To me the order of importance in the development of a professional firefighter is:
  1. Human element, a mission and vision statement reveals ethics.
  2. Acquiring a knowledge base.
  3. Training. Useful and performance based training.
  4. Experience. Know wildland fire behavior before OJT assignments.
  5. Personal track record tells all. Do not ignore it.

I am interested in the readers' thoughts about how to describe a professional. I offer this as material for comment.

I will begin with posting a vision statement that I formulated which describes my own past ethics statement that I now consider a hazard.

A Hotshot Superintendent's Mission:

To engage the fire as in a contest. To do everything possible to control the fire.
Success or failure is accepted as part of the days work. To become physically
fit and hardened to the rigors of the life of a Hotshot. A Hotshot can work to
exhaustion with pleasure. A Hotshot can endure much discomfort and pain
without complaint. If we should be injured or die, we are going to be considered
heroes. The leaders of the Hotshots have attained the highest status of any
firefighter. The crew is awestruck with the crew leaders and the leaders
work to keep their admiration and trust.

The Vision:

To become the best crew in the world. To be known for our toughness,
tenaciousness, grit and discipline. Only good will result from our efforts.
No one will be seriously injured or killed.
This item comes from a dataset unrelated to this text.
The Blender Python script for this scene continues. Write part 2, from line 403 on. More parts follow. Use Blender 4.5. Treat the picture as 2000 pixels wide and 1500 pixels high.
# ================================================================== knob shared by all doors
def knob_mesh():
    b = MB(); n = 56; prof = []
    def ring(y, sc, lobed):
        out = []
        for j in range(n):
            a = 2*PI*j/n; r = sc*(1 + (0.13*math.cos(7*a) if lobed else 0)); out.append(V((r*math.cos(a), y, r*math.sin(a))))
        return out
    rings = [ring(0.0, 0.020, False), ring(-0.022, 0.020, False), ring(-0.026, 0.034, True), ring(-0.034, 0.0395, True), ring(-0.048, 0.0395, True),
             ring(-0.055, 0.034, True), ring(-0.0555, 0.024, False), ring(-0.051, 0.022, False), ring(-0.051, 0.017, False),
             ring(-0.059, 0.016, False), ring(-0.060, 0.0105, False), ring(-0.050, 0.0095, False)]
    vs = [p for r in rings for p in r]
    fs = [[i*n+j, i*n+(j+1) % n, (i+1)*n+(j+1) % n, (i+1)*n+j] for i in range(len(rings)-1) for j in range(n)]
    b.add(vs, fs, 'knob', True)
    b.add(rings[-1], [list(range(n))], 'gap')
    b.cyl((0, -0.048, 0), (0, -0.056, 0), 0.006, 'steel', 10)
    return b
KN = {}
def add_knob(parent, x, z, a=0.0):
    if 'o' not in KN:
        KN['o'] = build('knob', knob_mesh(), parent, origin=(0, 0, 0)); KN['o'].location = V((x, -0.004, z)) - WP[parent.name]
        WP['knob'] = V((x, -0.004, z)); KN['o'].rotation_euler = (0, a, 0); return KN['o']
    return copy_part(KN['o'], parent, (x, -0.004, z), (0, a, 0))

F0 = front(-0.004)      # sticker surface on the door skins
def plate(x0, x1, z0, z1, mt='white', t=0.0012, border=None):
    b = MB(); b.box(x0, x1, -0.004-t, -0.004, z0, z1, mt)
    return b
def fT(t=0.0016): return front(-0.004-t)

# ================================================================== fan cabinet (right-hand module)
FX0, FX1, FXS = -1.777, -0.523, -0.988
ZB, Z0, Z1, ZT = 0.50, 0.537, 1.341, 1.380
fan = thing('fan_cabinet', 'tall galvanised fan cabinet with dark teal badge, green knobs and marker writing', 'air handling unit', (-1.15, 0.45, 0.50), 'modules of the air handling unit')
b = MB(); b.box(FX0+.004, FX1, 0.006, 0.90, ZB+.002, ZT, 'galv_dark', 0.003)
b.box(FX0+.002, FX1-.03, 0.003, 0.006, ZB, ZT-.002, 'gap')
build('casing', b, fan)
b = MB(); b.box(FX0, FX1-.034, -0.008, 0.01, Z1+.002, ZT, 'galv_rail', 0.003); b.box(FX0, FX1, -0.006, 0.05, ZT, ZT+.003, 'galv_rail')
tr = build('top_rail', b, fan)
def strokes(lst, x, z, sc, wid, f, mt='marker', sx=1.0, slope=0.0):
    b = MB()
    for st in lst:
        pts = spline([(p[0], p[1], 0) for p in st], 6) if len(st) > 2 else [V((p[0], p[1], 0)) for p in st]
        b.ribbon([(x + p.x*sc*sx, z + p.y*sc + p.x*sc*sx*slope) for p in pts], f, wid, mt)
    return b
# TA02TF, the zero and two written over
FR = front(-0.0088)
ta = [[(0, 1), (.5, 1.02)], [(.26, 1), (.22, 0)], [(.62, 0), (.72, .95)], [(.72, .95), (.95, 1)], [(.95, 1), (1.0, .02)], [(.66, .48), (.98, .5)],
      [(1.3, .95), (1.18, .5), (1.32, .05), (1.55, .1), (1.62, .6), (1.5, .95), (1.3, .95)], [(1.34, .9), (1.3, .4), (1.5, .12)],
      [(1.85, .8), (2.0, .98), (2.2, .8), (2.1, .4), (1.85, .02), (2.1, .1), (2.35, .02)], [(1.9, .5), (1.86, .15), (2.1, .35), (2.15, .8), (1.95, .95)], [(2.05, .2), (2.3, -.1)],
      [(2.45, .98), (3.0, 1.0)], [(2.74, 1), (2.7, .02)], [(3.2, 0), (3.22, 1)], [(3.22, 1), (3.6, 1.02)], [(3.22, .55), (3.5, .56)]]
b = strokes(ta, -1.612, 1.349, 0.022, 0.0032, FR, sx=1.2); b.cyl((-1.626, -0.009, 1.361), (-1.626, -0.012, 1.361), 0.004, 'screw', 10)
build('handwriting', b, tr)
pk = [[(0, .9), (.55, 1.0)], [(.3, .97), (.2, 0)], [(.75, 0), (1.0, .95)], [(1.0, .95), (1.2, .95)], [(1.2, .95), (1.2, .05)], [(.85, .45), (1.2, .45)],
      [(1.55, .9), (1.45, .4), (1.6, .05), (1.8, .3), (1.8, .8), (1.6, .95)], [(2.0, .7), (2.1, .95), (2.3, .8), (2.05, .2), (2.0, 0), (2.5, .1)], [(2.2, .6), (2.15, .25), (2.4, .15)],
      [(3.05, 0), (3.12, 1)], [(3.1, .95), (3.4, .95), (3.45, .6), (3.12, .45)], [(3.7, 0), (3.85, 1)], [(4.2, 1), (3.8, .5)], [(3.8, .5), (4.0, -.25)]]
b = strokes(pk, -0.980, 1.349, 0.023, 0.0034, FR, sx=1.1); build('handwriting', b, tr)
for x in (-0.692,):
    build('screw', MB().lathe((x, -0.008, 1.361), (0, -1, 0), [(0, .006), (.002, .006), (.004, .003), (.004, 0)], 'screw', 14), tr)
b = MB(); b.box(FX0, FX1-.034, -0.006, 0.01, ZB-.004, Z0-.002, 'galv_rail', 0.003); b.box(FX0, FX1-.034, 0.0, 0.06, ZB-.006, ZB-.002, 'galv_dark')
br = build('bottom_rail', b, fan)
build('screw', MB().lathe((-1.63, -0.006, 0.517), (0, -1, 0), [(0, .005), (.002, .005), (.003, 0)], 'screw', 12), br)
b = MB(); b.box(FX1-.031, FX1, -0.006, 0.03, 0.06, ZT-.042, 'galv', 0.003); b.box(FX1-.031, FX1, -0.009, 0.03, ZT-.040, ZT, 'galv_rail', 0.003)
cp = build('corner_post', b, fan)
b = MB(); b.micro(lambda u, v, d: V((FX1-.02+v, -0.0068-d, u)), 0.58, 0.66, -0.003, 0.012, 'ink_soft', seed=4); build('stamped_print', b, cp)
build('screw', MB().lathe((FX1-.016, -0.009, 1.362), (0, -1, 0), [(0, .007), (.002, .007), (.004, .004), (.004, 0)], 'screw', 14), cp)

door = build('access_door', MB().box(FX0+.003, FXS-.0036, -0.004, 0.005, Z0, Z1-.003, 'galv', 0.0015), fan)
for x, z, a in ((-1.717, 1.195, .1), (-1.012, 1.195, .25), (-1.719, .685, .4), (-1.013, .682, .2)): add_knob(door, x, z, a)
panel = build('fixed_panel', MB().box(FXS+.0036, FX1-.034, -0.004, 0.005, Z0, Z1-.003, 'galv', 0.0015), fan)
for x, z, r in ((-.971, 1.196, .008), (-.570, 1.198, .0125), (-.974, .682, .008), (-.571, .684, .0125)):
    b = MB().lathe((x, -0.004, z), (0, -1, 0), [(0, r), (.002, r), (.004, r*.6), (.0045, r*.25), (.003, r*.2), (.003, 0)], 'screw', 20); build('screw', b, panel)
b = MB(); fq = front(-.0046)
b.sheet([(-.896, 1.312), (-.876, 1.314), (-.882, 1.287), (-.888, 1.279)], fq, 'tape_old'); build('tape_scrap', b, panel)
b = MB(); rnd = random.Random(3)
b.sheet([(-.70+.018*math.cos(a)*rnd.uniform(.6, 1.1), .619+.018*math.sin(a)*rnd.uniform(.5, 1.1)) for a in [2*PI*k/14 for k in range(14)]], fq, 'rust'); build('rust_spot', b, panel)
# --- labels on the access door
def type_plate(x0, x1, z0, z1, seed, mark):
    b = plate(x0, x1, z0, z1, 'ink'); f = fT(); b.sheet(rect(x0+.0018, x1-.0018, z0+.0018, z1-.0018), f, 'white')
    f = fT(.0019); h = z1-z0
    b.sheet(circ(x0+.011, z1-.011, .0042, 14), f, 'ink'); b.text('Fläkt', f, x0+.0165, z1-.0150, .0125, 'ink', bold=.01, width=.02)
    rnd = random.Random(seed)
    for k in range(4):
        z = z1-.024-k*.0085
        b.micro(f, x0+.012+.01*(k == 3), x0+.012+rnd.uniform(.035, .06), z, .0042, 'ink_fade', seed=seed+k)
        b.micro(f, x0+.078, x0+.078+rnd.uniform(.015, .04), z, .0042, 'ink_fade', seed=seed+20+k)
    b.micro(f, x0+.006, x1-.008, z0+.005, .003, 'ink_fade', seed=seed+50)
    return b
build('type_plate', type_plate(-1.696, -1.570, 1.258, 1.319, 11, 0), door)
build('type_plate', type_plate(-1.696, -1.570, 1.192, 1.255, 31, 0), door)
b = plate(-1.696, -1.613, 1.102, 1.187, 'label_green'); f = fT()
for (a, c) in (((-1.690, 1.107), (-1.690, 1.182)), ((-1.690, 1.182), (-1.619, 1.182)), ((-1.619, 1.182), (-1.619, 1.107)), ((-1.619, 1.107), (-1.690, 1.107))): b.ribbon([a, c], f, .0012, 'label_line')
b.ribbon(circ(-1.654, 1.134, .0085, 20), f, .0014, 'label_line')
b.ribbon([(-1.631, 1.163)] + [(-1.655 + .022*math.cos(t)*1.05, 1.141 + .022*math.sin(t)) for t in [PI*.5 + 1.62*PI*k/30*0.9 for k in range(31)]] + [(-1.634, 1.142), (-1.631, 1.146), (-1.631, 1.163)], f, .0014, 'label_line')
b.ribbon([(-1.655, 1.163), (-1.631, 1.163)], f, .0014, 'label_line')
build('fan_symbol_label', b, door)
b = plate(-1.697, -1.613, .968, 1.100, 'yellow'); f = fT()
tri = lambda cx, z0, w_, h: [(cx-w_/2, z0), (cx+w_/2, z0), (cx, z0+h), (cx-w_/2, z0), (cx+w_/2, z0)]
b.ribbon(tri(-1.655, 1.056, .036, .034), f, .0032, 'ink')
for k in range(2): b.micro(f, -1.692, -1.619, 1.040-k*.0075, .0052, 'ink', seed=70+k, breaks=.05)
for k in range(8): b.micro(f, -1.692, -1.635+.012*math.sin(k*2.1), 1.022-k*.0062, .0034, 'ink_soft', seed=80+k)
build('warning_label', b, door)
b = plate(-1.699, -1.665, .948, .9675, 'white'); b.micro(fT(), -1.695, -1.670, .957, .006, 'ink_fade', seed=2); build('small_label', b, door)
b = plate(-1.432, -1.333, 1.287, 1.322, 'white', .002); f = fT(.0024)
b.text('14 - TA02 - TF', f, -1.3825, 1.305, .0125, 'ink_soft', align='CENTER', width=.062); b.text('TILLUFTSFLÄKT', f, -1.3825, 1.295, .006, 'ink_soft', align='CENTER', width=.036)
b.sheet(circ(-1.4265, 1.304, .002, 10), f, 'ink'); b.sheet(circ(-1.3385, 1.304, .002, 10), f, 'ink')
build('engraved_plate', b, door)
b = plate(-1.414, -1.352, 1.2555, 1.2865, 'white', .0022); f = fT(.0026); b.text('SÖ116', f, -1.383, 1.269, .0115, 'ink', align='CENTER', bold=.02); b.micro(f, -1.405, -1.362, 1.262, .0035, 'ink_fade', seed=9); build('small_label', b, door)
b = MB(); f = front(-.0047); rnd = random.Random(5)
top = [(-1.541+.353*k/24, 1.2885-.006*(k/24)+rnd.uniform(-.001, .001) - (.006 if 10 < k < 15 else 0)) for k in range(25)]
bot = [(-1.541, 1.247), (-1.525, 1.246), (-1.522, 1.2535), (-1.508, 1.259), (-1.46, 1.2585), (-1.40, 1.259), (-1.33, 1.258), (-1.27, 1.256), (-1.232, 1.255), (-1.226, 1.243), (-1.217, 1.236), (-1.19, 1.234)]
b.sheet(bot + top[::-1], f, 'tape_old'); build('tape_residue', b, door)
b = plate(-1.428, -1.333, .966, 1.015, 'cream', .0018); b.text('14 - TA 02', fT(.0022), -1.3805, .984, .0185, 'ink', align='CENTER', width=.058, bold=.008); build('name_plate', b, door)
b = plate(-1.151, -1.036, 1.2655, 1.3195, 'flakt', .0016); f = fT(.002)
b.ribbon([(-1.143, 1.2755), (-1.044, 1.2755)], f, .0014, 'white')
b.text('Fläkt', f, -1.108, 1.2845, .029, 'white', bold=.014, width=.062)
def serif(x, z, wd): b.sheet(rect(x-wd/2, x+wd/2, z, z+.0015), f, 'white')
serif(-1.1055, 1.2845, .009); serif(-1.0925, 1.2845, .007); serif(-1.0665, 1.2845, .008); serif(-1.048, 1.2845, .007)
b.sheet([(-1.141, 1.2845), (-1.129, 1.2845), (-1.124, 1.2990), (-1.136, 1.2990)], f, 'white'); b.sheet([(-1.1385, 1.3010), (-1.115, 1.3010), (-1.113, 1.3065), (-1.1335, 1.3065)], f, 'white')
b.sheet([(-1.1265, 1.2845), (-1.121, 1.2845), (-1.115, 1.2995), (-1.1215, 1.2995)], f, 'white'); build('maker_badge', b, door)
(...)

What is wrong with this picture? I had good leadership skills but my M&V statement reveals that my ethics were what I now would deem incorrect. I was lucky to grow through that phase and come out with no fatalities. Some years later my old crew was burned over and more than half of them were killed. Was the personal mission and vision of the leadership a contributing factor? I think so. Would a M&V statement written honestly by the overhead have reveled a deficiency? That would be one way to know the ethics of the leadership. Is there an effective mentor for any of those placed in leadership positions? I did not see any supervisory mentoring from my Hotshot days on.

I worry most about the ethics of the leader when I send out folks on a wildland fire assignment.

Ab, if this is something of interest to the body of readers then I will follow up with my revised M&V statement at a later time that shows a change in my ethics as I grew up.